Тем не менее, есть такая вещь, как чувство истории. И даже точнее — чувство ее неслучайности. Философия супермаркета — статистика. У нас есть бесконечное количество товаров, мимо которых проходит бесконечное количество покупателей. И просто по теории вероятности время от времени должны случаться совпадения: случайно выбранный покупатель случайно находит случайный товар, который нужен ему в данную секунду. Философия маленького магазинчика — неслучайная встреча. У нас есть один товар — чай, мед, марципан, ноутбук, умный купальник. Есть один продавец, знаток, который знает о своем товаре всё. И есть один правильный покупатель, который приходит целенаправленно, зная, за чем идет.

Стремянная улица. Фото: 2ГИС

Там, где время течет давно и непрерывно, пространство меняется медленнее. Там, где зияют разрывы и всё началось сравнительно недавно, новое утверждается быстрее. Поэтому в Германии сложно встретить человека без наручных часов, в то время как в России они давно исчезли, превратившись в знаки отличия чиновников и банкиров. Поэтому в России так развиты электронные услуги. Поэтому в Кении, путешествуя на пироге к первобытной деревушке, можно проверять почту на смартфоне по 5G. Питер — наше медленное время. Каким-то чудом ему удалось сохранить в себе все триста с лишним лет своей истории. И отказаться меняться. Или, как минимум, делать это медленно, чтобы глаз и ум успевали следить за переменами.

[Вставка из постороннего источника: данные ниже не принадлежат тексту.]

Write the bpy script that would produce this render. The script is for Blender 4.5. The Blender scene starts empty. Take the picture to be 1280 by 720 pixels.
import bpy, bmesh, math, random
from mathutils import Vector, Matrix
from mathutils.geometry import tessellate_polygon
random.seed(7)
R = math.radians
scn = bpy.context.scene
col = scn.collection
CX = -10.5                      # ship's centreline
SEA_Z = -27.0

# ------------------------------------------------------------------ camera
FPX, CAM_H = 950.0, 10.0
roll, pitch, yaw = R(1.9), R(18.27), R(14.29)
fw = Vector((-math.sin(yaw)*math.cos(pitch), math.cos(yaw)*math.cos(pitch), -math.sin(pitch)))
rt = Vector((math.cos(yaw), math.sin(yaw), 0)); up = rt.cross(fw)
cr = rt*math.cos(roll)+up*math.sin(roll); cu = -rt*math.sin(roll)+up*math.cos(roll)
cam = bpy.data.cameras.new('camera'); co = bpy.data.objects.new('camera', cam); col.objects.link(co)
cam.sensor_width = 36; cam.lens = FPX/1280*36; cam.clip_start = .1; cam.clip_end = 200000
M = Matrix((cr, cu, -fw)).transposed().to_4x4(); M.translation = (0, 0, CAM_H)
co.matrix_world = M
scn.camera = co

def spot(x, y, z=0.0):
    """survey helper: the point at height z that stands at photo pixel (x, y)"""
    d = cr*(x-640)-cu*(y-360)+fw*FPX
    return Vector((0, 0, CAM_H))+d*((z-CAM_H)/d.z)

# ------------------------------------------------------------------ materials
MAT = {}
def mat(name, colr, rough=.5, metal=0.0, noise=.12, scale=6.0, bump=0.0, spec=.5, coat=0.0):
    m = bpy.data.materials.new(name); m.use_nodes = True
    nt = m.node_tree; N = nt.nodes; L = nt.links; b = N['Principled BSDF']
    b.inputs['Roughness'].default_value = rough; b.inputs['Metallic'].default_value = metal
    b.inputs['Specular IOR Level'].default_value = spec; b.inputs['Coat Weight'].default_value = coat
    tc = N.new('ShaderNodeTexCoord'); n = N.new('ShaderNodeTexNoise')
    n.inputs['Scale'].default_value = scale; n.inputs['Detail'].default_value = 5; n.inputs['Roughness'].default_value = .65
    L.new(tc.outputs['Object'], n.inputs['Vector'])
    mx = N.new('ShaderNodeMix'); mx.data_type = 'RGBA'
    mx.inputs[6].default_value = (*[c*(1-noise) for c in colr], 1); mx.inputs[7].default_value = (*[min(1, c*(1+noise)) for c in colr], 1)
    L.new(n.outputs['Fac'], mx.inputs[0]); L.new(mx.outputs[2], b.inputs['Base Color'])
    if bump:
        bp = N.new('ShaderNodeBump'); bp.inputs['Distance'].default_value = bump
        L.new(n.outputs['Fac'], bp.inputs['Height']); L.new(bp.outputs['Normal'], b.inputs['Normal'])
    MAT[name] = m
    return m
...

Памяти Алексея Медведева Памяти Алексея Медведева

А вывески на Стремянной продолжают радовать. Магазин одежды в 4-м доме назвали «Уста к устам». Интеллигентная молодежь, проходя мимо, цитирует непристойного Маяковского: «…переходит из уст в уста». Но нет, тут другой русский писатель замешан. Стараниями местного краеведа выяснено, что владельцам просто попался на глаза одноименный рассказ Набокова. Кстати, один из самых талантливых — может быть, потому, что темой его является бездарность. Традиция живет. И слава богу.